Rice also wrote erotic fiction under the pen names Anne Rampling and A.N. Roquelaure, including Exit to Eden, which was later adapted into a 1994 film. Rice was born in New Orleans and spent much of her early life there before moving to Texas and later to San Francisco. She started her professional writing career with the publication of Interview with the Vampire while living in California, and she started writing sequels to the novel in the 1980s.

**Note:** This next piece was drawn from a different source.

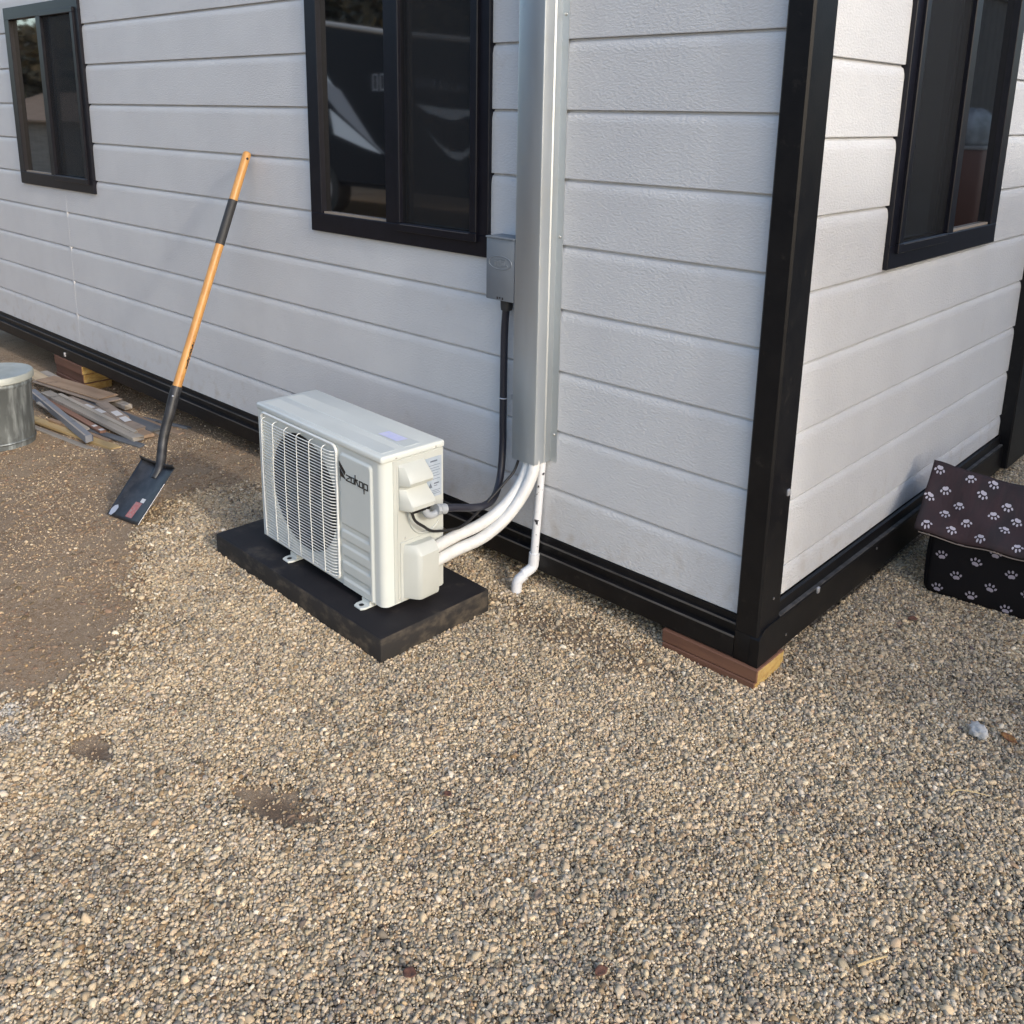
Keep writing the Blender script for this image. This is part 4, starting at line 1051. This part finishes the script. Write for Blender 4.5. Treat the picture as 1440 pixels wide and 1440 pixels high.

What religion was Anne Rice?

Rice was raised in an observant Catholic family but became an agnostic as a young adult. In the mid-2000s, after a publicized return to Catholicism, she published the novels Christ the Lord: Out of Egypt and Christ the Lord: The Road to Cana, fictionalized accounts of specific incidents in the life of Jesus Christ. Several years later, Rice distanced herself from organized Christianity, citing disagreement with the Catholic Church's stances on social issues, but pledged that her faith in God remained "central to her life."

On July 28, 2010, Rice wrote of her disdain for the state of Christianity on Facebook, saying, "Today, I quit being a Christian. I remain committed to Christ as always but not to being 'Christian' or to being part of Christianity. It's simply impossible for me to 'belong' to this quarrelsome, hostile, disputatious, and deservedly infamous group. For ten years, I've tried. I've failed. I'm an outsider. My conscience will allow nothing else."

Shortly after, she clarified her statement, saying, "My faith in Christ is central to my life. My conversion from a pessimistic atheist lost in a world I didn't understand to an optimistic believer in a universe created and sustained by a loving God is crucial to me. But following Christ does not mean following His followers. Christ is infinitely more important than Christianity and always will be, no matter what Christianity is, has been, or might become." Rice died from complications of a stroke on December 11, 2021, at 80 years old.